| Eastern house. | Western house. | ||
|---|---|---|---|
| 1745–47. | John Williams. | 1745–51. | John Moreton. |
| 1748–51. | Lily Aynscombe. | 1753–58. | Is. Hawkins Browne. |
| 1753–56. | Henry Shiffner. | 1759–68. | Mrs. Mary Clarke. |
| 1758–87. | Joseph Pickering. | 1768–72. | Ch. Raymond. |
| 1787–91. | —— Leverton. | 1772–93. | Joseph Hill. |
| 1791–94. | Wm. Hutchins. | 1793–99. | J. Bower. |
| 1795. | —— Savage. | 1799– | —— Baines. |
| 1795– | —— Dickenson. |
Henry Shiffner, on leaving the house in Great Queen Street, removed to No. 59, Lincoln’s Inn Fields, where he has left permanent traces of his occupation.[[413]]
The “Leverton” whose name appears in connection with the first and fourth (see p. 83) of the houses erected on the site of Conway House for the years 1787–91 and 1791 respectively, was almost certainly Thomas Leverton, the architect. The Royal Academy Catalogues give the addresses of T. Leverton as follows: 1773–78, 1780–83 (Great Queen Street), 1784–5, 1787 (Charlotte Street, Bedford Square), 1794 (Great Queen Street), 1797 (Bedford Square). The Catalogue for 1792 shows “Leverton” (without initial) at 60, Great Queen Street. Unfortunately, his name does not appear in the Catalogues for the period 1787–91, and thus direct confirmation of his identity with the occupier of the houses in question is not possible. It may be added that there is no mention in the ratebook of any “Leverton” at No. 60 in 1792, and Leverton’s residences in Great Queen Street in the other years mentioned[[414]] would seem to have been in lodgings, as no trace of them can be discovered.

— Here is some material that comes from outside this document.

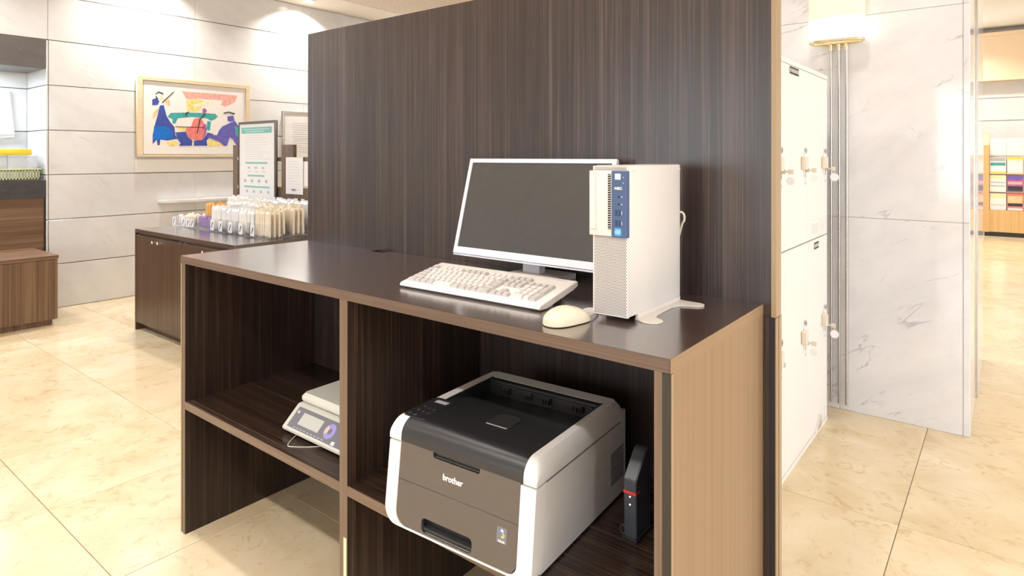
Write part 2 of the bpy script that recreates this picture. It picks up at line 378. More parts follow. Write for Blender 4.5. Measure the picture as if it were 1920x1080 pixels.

Isaac Hawkins Browne, poet, was born in 1705 at Burton-on-Trent, his father being vicar of the parish. Although called to the Bar he did not take up his profession in earnest. He was twice M.P. for the borough of Wenlock. His chief English works were a poem on Design and Beauty, and an ode entitled A Pipe of Tobacco, but his principal achievement was a Latin poem De Animi Immortalitate. He died in 1760. Mrs. Piozzi relates that Dr. Johnson said that Browne was “of all conversers ... the most delightful with whom I ever was in company; his talk was at once so elegant, so apparently artless, so pure, and so pleasing, it seemed a perpetual stream of sentiment, enlivened by gaiety, and sparkling with images.”[[415]] Johnson also used Browne as an illustration of the proposition that a man’s powers were not to be judged by his capacity for public speech: “Isaac Hawkins Browne, one of the first wits of this country, got into Parliament and never opened his mouth.”[[416]]
Browne’s son, also named Isaac Hawkins, must also have been a resident at the house in Great Queen Street, for he was only eight years old at the time of the removal of the family thither in 1753. He represented Bridgnorth in Parliament for twenty-eight years, and though no orator, when he spoke “his established reputation for superior knowledge and judgment secured to him that attention which might have been wanting to him on other accounts.”[[417]] He edited his father’s poems, and also wrote Essays, Religious and Moral, and Essays on Subjects of Important Inquiry in Metaphysics, Morals and Religion. He died in 1818.
In the Council’s collection are:—
[[418]]Ornamental plaster ceiling in Board Room on first floor (photograph).
[[418]]Carved deal chimneypiece in Board Room (photograph).
[[418]]Ornamental plaster ceiling in Grand Secretary’s Room, first floor (photograph).